While all that was ongoing, more than a dozen Division of Forestry personnel spent more than two weeks ensconced in a side room at the SEOC 12 hours a day, seven days a week, determined to see the effort through.

Fire Chief Floyd Willis, Deputy Fire Chief Mike Harp, Forestry Director Bill Steele and Assistant Director Steve Kull and a team of others monitored the fires hour by hour, making critical decisions on personnel and points of attack. It had been 15 years since Kentucky last mobilized during such widespread wildfires and for many it was their first experience. “I can’t say enough about the efforts put forth by so many during this time,” Willis said. “Their vigilance and expertise helped prevent what could have been much, much worse.”

Their efforts, and others, were also noted with appreciation by Department for Natural Resources Commissioner Allen Luttrell, who, in a Facebook post, thanked the “dedicated and selfless employees who provided the Commonwealth with magnificent service during this wildfire suppression effort.”

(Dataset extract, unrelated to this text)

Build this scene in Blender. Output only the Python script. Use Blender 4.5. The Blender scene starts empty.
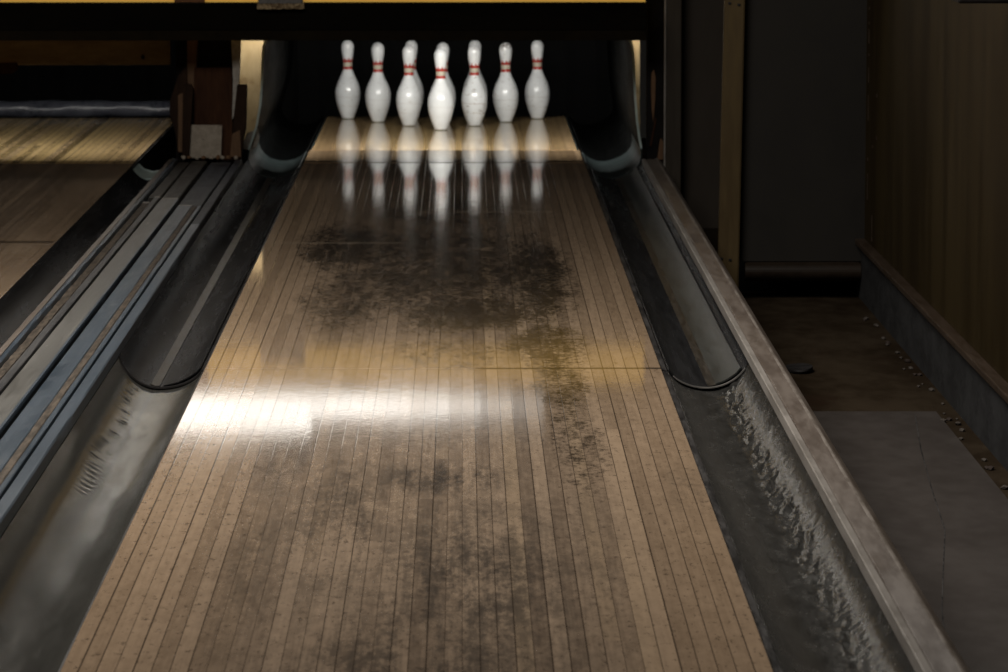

“My thanks especially go to the Division of Forestry, which has been engaged for weeks with all hands on deck. The entire Division is either directly fighting fires or is engaged in support activities. They are being assisted by 75 employees of DNR who are delivering water and food or providing fire suppression. I must also thank: The Kentucky Division of Fish and Wildlife Resources, which has provided fully trained firefighters, the Kentucky National Guard, which has provided much needed air support, the Kentucky Department of Corrections, which has provided fire suppression activities and the Kentucky Fire Commission, whose personnel has put forth a great effort in direct fire suppression as well as in support efforts.

“The efforts of all of these people have taken a bad situation and managed it well so that the worst has not been realized. And not only do I appreciate the sacrifice and effort that these men and women have put forth, so do the people whose lives and property they protect.”